### Records contained in a dataset

— Start —

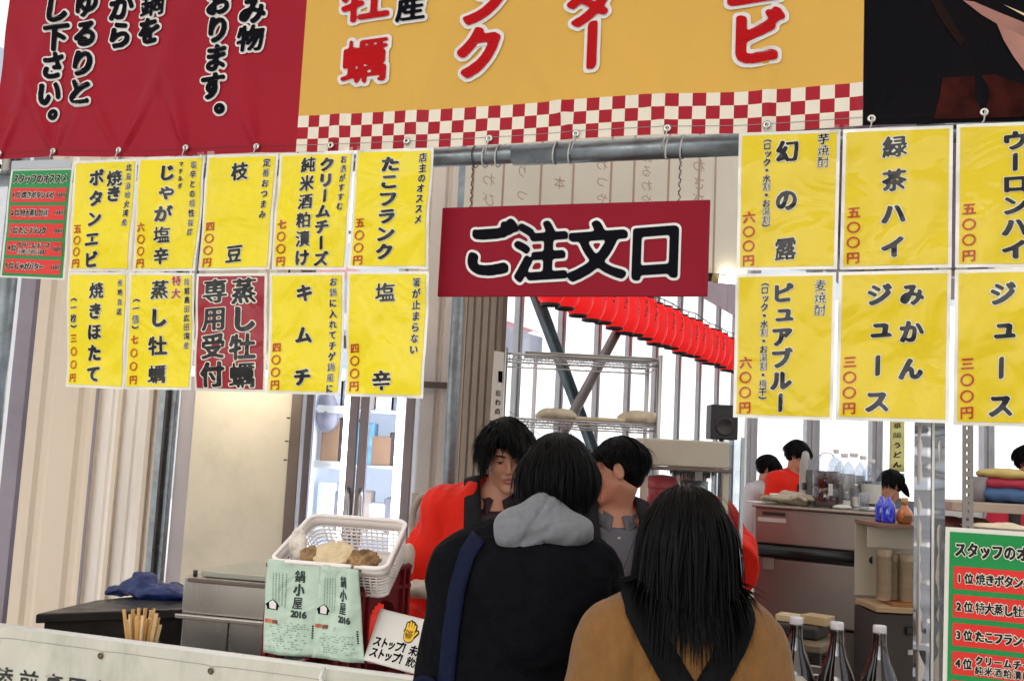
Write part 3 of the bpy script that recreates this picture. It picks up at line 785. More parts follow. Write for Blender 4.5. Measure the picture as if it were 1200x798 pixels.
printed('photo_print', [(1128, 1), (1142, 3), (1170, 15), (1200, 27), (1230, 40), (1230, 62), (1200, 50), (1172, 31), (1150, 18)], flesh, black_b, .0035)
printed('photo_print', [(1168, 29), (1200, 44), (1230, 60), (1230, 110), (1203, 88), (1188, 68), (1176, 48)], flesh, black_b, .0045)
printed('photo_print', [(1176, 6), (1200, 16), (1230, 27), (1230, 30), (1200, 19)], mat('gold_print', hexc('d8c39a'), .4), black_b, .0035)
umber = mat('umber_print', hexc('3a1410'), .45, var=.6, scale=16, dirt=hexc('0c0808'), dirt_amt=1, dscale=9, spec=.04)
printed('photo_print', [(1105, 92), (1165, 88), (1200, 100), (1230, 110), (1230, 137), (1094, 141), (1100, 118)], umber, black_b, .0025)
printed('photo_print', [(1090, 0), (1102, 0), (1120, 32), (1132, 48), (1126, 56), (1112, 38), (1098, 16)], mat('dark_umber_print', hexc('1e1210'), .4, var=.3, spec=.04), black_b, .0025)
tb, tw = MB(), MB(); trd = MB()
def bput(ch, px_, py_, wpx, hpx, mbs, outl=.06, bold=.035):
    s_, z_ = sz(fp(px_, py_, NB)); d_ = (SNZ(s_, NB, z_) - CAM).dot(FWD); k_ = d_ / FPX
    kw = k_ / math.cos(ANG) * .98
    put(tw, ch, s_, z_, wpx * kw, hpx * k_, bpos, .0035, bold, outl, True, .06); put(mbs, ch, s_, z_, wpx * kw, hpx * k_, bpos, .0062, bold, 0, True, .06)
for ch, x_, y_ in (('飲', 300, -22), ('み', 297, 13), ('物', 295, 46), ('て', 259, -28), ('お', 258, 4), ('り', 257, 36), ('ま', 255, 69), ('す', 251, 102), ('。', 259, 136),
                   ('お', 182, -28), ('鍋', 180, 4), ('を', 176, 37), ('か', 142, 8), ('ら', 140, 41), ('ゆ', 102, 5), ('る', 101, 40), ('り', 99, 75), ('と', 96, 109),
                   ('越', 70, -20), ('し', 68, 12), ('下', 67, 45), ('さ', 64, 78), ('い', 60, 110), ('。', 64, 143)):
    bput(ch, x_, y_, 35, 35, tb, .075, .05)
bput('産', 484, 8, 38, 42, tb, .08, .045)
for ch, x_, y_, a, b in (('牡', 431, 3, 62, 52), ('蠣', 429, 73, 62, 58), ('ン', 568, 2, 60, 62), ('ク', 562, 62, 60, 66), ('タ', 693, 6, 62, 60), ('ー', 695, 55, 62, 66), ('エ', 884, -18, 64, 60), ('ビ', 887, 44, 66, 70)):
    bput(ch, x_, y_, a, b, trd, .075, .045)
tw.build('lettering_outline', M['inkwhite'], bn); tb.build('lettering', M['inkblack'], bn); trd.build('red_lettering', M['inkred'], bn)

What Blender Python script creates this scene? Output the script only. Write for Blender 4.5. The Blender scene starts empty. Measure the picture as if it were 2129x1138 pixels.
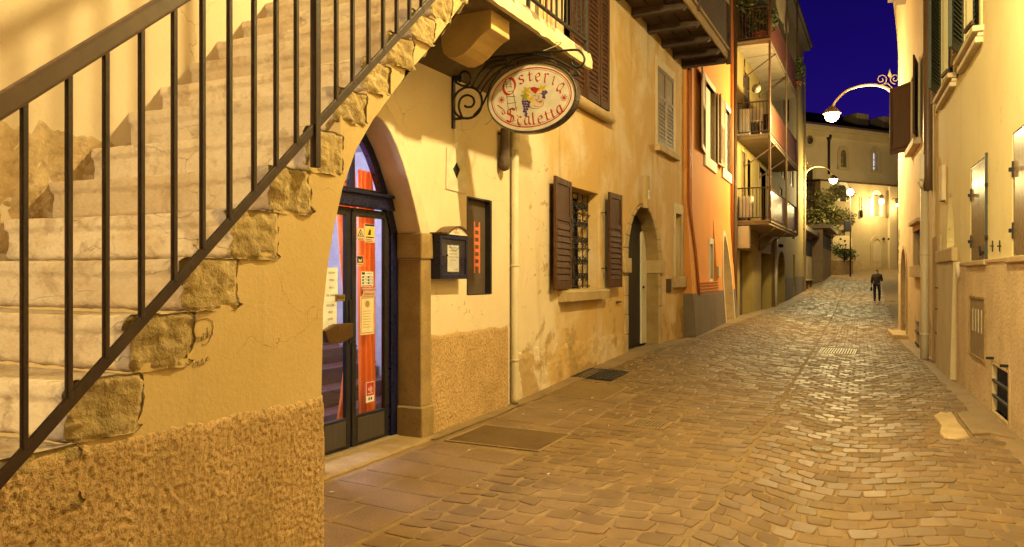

— End —

### Exercise aim
Using the material above, return every line exactly as it appears, minus the pictures.

### Response
Write part 3 of the bpy script that recreates this picture. It picks up at line 785. More parts follow. Write for Blender 4.5. Measure the picture as if it were 1200x798 pixels.
printed('photo_print', [(1128, 1), (1142, 3), (1170, 15), (1200, 27), (1230, 40), (1230, 62), (1200, 50), (1172, 31), (1150, 18)], flesh, black_b, .0035)
printed('photo_print', [(1168, 29), (1200, 44), (1230, 60), (1230, 110), (1203, 88), (1188, 68), (1176, 48)], flesh, black_b, .0045)
printed('photo_print', [(1176, 6), (1200, 16), (1230, 27), (1230, 30), (1200, 19)], mat('gold_print', hexc('d8c39a'), .4), black_b, .0035)
umber = mat('umber_print', hexc('3a1410'), .45, var=.6, scale=16, dirt=hexc('0c0808'), dirt_amt=1, dscale=9, spec=.04)
printed('photo_print', [(1105, 92), (1165, 88), (1200, 100), (1230, 110), (1230, 137), (1094, 141), (1100, 118)], umber, black_b, .0025)
printed('photo_print', [(1090, 0), (1102, 0), (1120, 32), (1132, 48), (1126, 56), (1112, 38), (1098, 16)], mat('dark_umber_print', hexc('1e1210'), .4, var=.3, spec=.04), black_b, .0025)
tb, tw = MB(), MB(); trd = MB()
def bput(ch, px_, py_, wpx, hpx, mbs, outl=.06, bold=.035):
    s_, z_ = sz(fp(px_, py_, NB)); d_ = (SNZ(s_, NB, z_) - CAM).dot(FWD); k_ = d_ / FPX
    kw = k_ / math.cos(ANG) * .98
    put(tw, ch, s_, z_, wpx * kw, hpx * k_, bpos, .0035, bold, outl, True, .06); put(mbs, ch, s_, z_, wpx * kw, hpx * k_, bpos, .0062, bold, 0, True, .06)
for ch, x_, y_ in (('飲', 300, -22), ('み', 297, 13), ('物', 295, 46), ('て', 259, -28), ('お', 258, 4), ('り', 257, 36), ('ま', 255, 69), ('す', 251, 102), ('。', 259, 136),
                   ('お', 182, -28), ('鍋', 180, 4), ('を', 176, 37), ('か', 142, 8), ('ら', 140, 41), ('ゆ', 102, 5), ('る', 101, 40), ('り', 99, 75), ('と', 96, 109),
                   ('越', 70, -20), ('し', 68, 12), ('下', 67, 45), ('さ', 64, 78), ('い', 60, 110), ('。', 64, 143)):
    bput(ch, x_, y_, 35, 35, tb, .075, .05)
bput('産', 484, 8, 38, 42, tb, .08, .045)
for ch, x_, y_, a, b in (('牡', 431, 3, 62, 52), ('蠣', 429, 73, 62, 58), ('ン', 568, 2, 60, 62), ('ク', 562, 62, 60, 66), ('タ', 693, 6, 62, 60), ('ー', 695, 55, 62, 66), ('エ', 884, -18, 64, 60), ('ビ', 887, 44, 66, 70)):
    bput(ch, x_, y_, a, b, trd, .075, .045)
tw.build('lettering_outline', M['inkwhite'], bn); tb.build('lettering', M['inkblack'], bn); trd.build('red_lettering', M['inkred'], bn)

What Blender Python script creates this scene? Output the script only. Write for Blender 4.5. The Blender scene starts empty. Measure the picture as if it were 2129x1138 pixels.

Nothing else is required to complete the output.